Ha pasado ya más de un mes desde aquella ignominiosa firma del contrato por el que se ejecutó en Madrid el traspaso del paquete accionarial mayoritario. De aquel día a hoy ya lo han visto. Se han sucedido acontecimientos a cual más deshonroso para la malparada honra de lo que un buen tiempo fue un club de fútbol glorioso. Desde aquel 4 de junio, la figura de Agapito Iglesias sobrevuela diaria y persistentemente el Real Zaragoza: antes de estar en disposición de recuperar el mando, si así lo quisiera, tras el incumplimiento por parte de los nuevos propietarios de la cláusula por la que debían abonar 8 millones a 30 de junio; y por supuesto después de esa fecha, cuando el control legal de la propiedad sigue sin pertenecerle, aunque le asiste un derecho de prenda que le otorga una posición de dominio y la realidad soterrada es la que es.

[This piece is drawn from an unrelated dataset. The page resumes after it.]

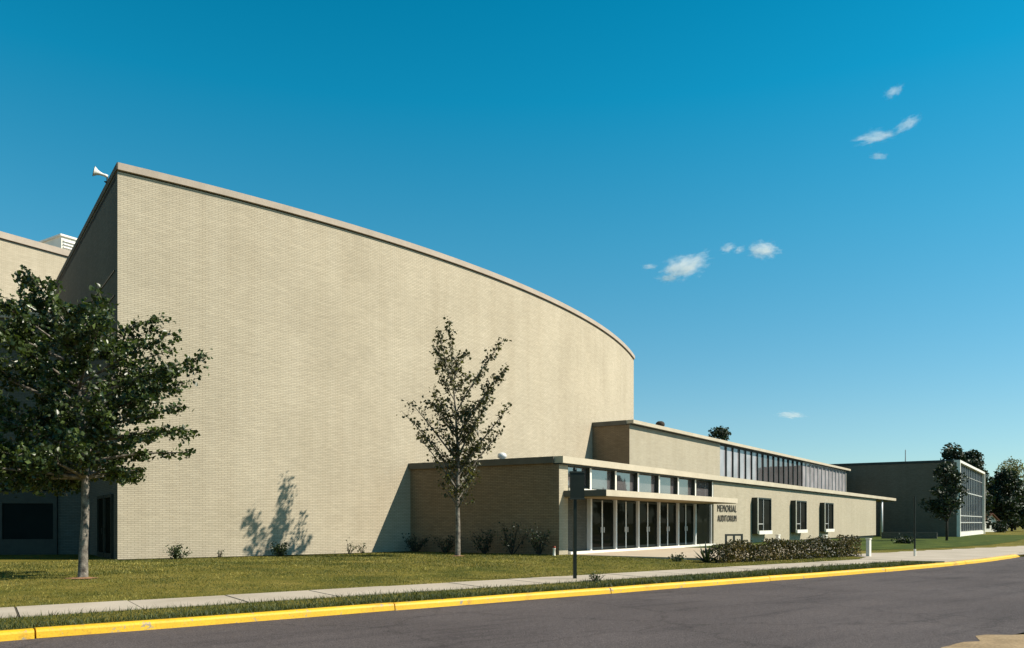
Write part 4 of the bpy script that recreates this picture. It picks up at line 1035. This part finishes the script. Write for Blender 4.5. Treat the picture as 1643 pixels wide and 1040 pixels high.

Agapito continúa controlando, supervisando, terciando, influyendo y participando en la mayoría de las cosas que suceden. Solo se le escapan algunas, que son las que quiere evitar a toda costa y para las que mueve sus cartas. Es como Ed Harris en El show de Truman. Tiene a la SAD rehén, en un mundo del que el zaragocismo quiere escapar, pero del que el hombre que mece la cuna no le permite huir. Mientras, el aficionado sufre. Y, a la vez, sueña ansioso con lanzar al fin aquel grito liberador: por si no volvemos a vernos, ¡buenos días, buenas tardes y buenas noches!